▶ [Given exercise]
Repeat the material exactly, every line of it.

▶ [Records provided]
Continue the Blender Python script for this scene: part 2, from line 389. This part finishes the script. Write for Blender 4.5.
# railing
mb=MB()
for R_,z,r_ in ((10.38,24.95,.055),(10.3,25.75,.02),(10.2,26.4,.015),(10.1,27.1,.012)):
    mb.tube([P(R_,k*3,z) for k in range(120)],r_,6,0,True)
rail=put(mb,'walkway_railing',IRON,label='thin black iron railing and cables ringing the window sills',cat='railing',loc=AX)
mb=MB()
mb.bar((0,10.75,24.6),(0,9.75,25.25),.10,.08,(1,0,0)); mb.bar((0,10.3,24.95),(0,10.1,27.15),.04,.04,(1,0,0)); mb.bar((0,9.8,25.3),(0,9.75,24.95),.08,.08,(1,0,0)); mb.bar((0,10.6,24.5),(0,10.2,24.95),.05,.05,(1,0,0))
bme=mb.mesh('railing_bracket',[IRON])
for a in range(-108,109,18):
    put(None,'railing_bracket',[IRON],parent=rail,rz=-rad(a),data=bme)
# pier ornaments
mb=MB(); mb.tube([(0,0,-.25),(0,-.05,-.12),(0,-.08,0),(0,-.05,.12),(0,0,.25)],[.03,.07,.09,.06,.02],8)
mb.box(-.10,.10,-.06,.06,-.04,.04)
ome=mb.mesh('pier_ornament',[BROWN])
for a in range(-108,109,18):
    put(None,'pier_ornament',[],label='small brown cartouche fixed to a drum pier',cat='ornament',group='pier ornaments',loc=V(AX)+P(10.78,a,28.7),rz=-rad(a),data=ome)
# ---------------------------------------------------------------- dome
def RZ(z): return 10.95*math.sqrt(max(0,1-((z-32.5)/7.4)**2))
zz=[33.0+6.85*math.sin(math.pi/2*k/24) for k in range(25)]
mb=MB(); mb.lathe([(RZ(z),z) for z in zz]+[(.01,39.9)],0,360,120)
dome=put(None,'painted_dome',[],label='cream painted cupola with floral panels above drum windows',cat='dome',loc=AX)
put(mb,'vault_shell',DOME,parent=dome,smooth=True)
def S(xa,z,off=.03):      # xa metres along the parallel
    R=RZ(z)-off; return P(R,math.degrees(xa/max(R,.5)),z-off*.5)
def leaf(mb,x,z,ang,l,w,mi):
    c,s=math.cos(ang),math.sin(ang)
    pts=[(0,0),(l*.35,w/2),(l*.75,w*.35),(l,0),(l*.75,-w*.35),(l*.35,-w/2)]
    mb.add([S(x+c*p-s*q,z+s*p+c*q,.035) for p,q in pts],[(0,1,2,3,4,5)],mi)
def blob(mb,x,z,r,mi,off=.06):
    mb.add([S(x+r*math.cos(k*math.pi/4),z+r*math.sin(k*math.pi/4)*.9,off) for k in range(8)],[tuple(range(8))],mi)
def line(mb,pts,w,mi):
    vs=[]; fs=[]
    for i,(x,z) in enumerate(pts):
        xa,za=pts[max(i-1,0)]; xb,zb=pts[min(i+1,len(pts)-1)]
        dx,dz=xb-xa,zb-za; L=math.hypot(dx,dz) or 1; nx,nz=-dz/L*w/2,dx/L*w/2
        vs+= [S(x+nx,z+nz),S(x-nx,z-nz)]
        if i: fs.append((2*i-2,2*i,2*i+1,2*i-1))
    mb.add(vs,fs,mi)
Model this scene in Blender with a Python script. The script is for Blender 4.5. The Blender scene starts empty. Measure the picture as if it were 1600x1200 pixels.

▶ [Complete output]
Continue the Blender Python script for this scene: part 2, from line 389. This part finishes the script. Write for Blender 4.5.
# railing
mb=MB()
for R_,z,r_ in ((10.38,24.95,.055),(10.3,25.75,.02),(10.2,26.4,.015),(10.1,27.1,.012)):
    mb.tube([P(R_,k*3,z) for k in range(120)],r_,6,0,True)
rail=put(mb,'walkway_railing',IRON,label='thin black iron railing and cables ringing the window sills',cat='railing',loc=AX)
mb=MB()
mb.bar((0,10.75,24.6),(0,9.75,25.25),.10,.08,(1,0,0)); mb.bar((0,10.3,24.95),(0,10.1,27.15),.04,.04,(1,0,0)); mb.bar((0,9.8,25.3),(0,9.75,24.95),.08,.08,(1,0,0)); mb.bar((0,10.6,24.5),(0,10.2,24.95),.05,.05,(1,0,0))
bme=mb.mesh('railing_bracket',[IRON])
for a in range(-108,109,18):
    put(None,'railing_bracket',[IRON],parent=rail,rz=-rad(a),data=bme)
# pier ornaments
mb=MB(); mb.tube([(0,0,-.25),(0,-.05,-.12),(0,-.08,0),(0,-.05,.12),(0,0,.25)],[.03,.07,.09,.06,.02],8)
mb.box(-.10,.10,-.06,.06,-.04,.04)
ome=mb.mesh('pier_ornament',[BROWN])
for a in range(-108,109,18):
    put(None,'pier_ornament',[],label='small brown cartouche fixed to a drum pier',cat='ornament',group='pier ornaments',loc=V(AX)+P(10.78,a,28.7),rz=-rad(a),data=ome)
# ---------------------------------------------------------------- dome
def RZ(z): return 10.95*math.sqrt(max(0,1-((z-32.5)/7.4)**2))
zz=[33.0+6.85*math.sin(math.pi/2*k/24) for k in range(25)]
mb=MB(); mb.lathe([(RZ(z),z) for z in zz]+[(.01,39.9)],0,360,120)
dome=put(None,'painted_dome',[],label='cream painted cupola with floral panels above drum windows',cat='dome',loc=AX)
put(mb,'vault_shell',DOME,parent=dome,smooth=True)
def S(xa,z,off=.03):      # xa metres along the parallel
    R=RZ(z)-off; return P(R,math.degrees(xa/max(R,.5)),z-off*.5)
def leaf(mb,x,z,ang,l,w,mi):
    c,s=math.cos(ang),math.sin(ang)
    pts=[(0,0),(l*.35,w/2),(l*.75,w*.35),(l,0),(l*.75,-w*.35),(l*.35,-w/2)]
    mb.add([S(x+c*p-s*q,z+s*p+c*q,.035) for p,q in pts],[(0,1,2,3,4,5)],mi)
def blob(mb,x,z,r,mi,off=.06):
    mb.add([S(x+r*math.cos(k*math.pi/4),z+r*math.sin(k*math.pi/4)*.9,off) for k in range(8)],[tuple(range(8))],mi)
def line(mb,pts,w,mi):
    vs=[]; fs=[]
    for i,(x,z) in enumerate(pts):
        xa,za=pts[max(i-1,0)]; xb,zb=pts[min(i+1,len(pts)-1)]
        dx,dz=xb-xa,zb-za; L=math.hypot(dx,dz) or 1; nx,nz=-dz/L*w/2,dx/L*w/2
        vs+= [S(x+nx,z+nz),S(x-nx,z-nz)]
        if i: fs.append((2*i-2,2*i,2*i+1,2*i-1))
    mb.add(vs,fs,mi)
Model this scene in Blender with a Python script. The script is for Blender 4.5. The Blender scene starts empty. Measure the picture as if it were 1600x1200 pixels.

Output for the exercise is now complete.